Beginning with militancy in the Niger Delta, we have unwittingly created an industry around insecurity in our country from which many military officers profit. With the Boko Haram insurgency in the North-east and banditry in the North-west both of which have led to the deployment of troops, other ‘economic centres’ have been created. Early last month, for instance, Premium Times reported how some soldiers on escort duty for a Major-General reportedly went away with a cash haul running into hundreds of millions of Naira. Even though the Defence Headquarters has confirmed the report, there is yet no information about the source of the money neither has the officer been put on trial. That has left room for speculations that the money came from some criminal kingpins being shielded from the law. That has also given impetus to the allegation by Lt General T.Y. Danjuma (rtd) that some of our soldiers are now embedded in organized crime.


When it comes to the crisis in Taraba State, Danjuma of course is not neutral. He has never been. But when one of the most respected officers to have commanded Nigerian Army and a former Defence Minister accuses soldiers of colluding with bandits to kill innocent Nigerians and that “they guide their movement, they cover them”, it is not an allegation to dismiss. That perhaps explains why many Nigerians believe the killing of the policemen in Taraba has more to do with the protection of the kidnap suspect now at large than the spurious claim of any attempt to free some kidnap victims.


What is clear from the foregoing is that we must rethink our national security strategy, assuming we have one. We must make a transition from deploying troops to contain every crisis to a pre-emptive security strategy that is based on intelligence. But to the extent that the involvement in criminal activities of members of the armed forces undermines state legitimacy, we hope the federal government will get to the root of the Taraba tragedy and ensure justice for the slain officers. It is also important that the compensation to their families go beyond the usual police tokenism. These were officers killed in the line of duty in a manner that compromises the state. They should be buried with honour and their families duly taken care of. That is the least we can do in the circumstance.

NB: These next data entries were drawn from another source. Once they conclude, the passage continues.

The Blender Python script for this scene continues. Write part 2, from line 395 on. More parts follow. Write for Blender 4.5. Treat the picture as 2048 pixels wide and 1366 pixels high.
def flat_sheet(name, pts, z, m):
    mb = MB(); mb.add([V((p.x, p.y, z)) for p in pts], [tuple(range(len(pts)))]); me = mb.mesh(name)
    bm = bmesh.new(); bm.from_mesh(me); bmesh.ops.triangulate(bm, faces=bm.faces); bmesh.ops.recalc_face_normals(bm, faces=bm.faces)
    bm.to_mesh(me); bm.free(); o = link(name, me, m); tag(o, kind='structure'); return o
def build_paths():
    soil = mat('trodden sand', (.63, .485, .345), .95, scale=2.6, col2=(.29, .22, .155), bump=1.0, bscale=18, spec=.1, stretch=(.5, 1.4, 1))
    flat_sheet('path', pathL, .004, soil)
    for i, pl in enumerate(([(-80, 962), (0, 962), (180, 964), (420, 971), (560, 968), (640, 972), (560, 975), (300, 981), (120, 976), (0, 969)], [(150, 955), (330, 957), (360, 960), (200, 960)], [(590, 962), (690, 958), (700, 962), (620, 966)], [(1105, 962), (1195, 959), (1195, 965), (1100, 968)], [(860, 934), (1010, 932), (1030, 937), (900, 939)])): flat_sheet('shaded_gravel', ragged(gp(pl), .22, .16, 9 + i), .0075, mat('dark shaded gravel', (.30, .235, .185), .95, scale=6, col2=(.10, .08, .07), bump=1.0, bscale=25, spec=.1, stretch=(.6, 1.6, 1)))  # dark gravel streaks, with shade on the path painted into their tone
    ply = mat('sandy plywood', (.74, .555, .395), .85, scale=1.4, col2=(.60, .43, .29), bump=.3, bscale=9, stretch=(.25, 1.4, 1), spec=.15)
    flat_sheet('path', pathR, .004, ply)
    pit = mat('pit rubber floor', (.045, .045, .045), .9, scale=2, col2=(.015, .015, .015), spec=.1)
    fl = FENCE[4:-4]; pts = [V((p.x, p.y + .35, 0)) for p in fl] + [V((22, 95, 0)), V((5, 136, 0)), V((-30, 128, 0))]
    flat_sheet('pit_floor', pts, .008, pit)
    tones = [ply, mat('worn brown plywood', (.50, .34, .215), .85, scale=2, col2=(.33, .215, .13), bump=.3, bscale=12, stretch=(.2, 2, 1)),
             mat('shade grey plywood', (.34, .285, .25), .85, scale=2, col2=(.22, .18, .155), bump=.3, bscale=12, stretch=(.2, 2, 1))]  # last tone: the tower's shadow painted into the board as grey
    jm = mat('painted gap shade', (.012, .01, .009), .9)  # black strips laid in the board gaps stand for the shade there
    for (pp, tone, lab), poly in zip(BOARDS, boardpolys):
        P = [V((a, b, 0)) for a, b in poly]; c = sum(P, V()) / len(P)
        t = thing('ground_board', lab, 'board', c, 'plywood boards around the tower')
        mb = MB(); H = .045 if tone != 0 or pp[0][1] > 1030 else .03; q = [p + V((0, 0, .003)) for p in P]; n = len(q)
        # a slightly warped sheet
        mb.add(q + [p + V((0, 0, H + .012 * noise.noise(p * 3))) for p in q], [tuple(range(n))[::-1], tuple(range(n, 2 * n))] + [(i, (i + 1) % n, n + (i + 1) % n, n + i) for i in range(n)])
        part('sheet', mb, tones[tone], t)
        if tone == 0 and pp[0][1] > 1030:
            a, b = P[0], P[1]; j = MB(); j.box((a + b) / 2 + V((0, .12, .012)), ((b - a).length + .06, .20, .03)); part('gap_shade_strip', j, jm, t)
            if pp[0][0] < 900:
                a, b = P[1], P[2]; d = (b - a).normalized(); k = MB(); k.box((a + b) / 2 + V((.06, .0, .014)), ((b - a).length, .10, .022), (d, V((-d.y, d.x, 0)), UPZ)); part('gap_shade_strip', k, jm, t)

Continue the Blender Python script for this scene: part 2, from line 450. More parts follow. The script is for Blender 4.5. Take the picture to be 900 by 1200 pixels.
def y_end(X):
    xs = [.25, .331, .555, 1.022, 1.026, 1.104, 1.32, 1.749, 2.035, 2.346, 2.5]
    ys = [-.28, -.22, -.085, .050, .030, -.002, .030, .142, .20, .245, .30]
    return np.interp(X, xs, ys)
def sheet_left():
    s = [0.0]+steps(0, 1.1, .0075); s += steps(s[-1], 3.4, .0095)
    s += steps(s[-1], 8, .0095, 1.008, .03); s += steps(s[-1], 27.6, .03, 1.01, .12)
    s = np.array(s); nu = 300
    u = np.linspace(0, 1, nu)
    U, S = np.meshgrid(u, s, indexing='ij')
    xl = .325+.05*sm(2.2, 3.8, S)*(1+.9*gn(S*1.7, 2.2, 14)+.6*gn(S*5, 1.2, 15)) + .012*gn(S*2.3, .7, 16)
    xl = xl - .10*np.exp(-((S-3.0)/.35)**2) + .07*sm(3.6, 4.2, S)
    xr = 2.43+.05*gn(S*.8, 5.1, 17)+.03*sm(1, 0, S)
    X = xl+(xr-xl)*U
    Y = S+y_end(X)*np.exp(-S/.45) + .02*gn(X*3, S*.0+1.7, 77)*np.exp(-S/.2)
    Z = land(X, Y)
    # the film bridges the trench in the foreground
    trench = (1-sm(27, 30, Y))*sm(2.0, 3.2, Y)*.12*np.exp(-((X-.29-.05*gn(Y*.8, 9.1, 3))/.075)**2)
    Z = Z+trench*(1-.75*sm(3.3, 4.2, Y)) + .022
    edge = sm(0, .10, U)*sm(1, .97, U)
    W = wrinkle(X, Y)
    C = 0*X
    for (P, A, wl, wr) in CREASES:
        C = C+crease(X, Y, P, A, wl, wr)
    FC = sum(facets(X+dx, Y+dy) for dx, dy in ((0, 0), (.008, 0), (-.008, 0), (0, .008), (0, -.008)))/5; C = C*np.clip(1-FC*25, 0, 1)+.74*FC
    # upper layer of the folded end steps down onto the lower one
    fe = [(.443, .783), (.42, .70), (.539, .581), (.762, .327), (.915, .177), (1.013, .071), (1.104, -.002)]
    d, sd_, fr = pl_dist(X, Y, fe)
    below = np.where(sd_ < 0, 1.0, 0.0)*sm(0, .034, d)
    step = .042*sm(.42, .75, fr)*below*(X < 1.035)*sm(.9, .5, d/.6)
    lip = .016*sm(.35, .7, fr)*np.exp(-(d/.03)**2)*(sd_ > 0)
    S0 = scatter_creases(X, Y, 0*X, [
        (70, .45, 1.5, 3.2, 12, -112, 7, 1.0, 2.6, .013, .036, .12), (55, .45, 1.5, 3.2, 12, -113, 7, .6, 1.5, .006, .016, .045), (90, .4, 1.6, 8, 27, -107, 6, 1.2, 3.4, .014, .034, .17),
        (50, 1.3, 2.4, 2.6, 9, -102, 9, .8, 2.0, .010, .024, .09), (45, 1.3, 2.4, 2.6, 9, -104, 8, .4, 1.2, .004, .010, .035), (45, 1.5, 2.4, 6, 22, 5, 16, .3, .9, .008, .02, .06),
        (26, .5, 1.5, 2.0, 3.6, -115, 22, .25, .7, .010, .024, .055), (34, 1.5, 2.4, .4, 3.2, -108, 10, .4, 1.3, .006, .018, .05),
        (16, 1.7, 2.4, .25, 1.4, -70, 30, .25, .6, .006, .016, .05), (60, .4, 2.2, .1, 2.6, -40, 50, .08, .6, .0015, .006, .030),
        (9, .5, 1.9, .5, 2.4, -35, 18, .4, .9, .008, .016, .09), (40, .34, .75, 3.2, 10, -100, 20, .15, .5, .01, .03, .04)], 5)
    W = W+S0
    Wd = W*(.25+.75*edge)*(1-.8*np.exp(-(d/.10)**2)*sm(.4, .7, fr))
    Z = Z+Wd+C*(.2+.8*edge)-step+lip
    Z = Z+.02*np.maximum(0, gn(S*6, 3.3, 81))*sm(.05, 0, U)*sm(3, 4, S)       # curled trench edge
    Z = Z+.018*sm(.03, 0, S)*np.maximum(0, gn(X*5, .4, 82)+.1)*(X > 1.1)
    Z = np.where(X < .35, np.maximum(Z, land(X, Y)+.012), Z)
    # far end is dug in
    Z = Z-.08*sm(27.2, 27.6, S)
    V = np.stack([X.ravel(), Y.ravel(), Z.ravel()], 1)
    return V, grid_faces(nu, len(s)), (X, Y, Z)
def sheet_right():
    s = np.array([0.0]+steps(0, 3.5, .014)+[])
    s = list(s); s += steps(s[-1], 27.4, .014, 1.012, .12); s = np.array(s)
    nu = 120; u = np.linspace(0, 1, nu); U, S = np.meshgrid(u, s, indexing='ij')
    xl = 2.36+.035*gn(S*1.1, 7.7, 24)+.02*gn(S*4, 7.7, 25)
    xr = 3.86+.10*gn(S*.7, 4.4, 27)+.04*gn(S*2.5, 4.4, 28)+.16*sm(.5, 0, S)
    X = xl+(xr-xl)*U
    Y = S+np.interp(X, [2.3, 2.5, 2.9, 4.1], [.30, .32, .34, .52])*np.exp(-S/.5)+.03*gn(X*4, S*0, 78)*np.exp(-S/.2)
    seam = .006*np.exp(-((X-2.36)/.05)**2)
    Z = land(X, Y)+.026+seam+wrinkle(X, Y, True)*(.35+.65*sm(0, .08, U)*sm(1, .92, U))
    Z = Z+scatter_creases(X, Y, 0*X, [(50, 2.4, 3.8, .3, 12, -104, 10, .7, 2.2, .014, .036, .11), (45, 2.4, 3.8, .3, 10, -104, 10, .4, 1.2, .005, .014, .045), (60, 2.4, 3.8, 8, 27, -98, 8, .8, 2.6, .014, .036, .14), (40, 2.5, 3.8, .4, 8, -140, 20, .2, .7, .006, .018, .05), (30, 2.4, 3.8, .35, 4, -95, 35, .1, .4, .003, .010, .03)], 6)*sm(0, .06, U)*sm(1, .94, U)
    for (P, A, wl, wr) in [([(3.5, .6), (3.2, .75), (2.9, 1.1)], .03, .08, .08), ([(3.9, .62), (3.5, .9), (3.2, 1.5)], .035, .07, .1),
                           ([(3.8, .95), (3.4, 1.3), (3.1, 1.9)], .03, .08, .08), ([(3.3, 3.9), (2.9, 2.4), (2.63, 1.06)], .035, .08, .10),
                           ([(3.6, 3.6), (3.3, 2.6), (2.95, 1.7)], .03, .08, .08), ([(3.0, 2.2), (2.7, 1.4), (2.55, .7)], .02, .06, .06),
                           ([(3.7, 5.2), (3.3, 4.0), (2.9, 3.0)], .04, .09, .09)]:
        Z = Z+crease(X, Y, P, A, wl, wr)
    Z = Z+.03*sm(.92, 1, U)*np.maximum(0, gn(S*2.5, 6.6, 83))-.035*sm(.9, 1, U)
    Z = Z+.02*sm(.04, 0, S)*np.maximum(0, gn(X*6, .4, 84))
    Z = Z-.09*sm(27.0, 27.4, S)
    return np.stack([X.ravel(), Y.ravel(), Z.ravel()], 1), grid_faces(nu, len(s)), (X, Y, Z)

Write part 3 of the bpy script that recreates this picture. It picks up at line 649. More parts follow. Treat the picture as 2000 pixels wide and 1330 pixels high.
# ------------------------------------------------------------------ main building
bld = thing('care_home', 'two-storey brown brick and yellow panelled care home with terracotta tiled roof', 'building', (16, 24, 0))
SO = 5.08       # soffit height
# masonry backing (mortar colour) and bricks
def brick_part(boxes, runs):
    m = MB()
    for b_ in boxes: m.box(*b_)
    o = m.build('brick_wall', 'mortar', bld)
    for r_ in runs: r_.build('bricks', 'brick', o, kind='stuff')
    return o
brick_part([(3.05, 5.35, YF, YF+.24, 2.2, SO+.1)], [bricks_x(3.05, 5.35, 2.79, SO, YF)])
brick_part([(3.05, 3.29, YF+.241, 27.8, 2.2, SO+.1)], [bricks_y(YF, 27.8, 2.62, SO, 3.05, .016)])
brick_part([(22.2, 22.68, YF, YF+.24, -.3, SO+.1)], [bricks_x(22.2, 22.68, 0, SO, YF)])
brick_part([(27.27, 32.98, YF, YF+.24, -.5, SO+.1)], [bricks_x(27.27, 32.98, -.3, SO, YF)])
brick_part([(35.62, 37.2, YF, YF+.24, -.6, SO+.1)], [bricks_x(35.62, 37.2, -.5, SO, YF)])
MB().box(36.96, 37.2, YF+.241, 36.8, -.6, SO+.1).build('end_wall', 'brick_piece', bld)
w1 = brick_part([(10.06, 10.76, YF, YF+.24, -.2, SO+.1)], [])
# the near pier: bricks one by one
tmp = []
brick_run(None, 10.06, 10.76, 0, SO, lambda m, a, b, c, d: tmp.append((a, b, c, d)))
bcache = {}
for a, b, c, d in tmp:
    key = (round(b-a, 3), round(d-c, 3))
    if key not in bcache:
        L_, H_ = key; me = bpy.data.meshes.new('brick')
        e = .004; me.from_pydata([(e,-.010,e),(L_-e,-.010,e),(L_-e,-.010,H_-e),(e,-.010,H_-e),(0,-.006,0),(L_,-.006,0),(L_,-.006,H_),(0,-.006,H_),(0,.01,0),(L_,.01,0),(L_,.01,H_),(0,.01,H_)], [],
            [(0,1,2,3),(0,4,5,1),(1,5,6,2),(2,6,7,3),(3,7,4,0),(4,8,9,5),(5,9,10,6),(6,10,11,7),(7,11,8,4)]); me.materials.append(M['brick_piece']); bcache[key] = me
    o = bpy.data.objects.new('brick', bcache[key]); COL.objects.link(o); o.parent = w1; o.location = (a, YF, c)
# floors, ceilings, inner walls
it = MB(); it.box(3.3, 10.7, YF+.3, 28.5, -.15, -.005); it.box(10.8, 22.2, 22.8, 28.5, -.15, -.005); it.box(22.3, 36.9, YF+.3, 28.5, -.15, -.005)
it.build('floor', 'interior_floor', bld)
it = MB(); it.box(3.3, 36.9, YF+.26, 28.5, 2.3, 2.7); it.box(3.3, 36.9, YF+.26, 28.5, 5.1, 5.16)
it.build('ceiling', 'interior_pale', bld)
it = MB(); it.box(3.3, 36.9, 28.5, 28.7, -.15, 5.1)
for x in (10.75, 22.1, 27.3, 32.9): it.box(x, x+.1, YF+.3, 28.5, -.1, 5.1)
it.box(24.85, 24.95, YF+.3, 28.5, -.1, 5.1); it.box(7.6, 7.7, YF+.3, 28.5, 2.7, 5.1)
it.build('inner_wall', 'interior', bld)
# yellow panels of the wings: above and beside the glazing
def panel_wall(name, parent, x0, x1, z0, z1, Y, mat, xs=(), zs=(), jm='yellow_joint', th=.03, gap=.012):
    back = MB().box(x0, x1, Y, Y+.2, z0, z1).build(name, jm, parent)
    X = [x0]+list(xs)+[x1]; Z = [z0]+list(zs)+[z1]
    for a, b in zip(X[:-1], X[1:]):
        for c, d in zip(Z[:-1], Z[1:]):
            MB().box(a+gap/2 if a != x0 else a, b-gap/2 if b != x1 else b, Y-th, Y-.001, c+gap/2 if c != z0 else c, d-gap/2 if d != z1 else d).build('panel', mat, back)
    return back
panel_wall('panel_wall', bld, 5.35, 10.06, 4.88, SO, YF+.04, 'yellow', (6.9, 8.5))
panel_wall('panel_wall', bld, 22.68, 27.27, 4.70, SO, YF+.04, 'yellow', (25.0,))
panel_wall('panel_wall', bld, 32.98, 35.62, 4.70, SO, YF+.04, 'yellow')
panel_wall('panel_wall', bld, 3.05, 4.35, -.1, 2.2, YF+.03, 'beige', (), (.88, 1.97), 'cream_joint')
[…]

However, we need to be genuinely afraid of the growing linkages between our security agencies and subversive activities. The high level of corrupt tendencies among the high echelons of our national security has already been exposed by the EFCC investigations of service chiefs in the immediate past administration. Equally worrisome is the dangerous tendency by security personnel to treat weapons issued to them as instruments for advancing their private interests.


The critical point is not to allow deployment of troops become a permanent feature of our national security thinking. We must begin to fashion out a comprehensive programme to disengage soldiers from internal security duties. Such a programme must be in tandem with an aggressive recruitment and equipment of the police as the principal custodian of peace, order and security in a democracy. In the specific instance of the Taraba episode, a thorough investigation must reveal the immediate culprits and their collaborators while the public expects swift and decisive punishment. President Buhari should use the tragedy to send a strong message to our soldiers that the possession of arms is not a license to kill and maim innocent people or behave like authorized gangsters.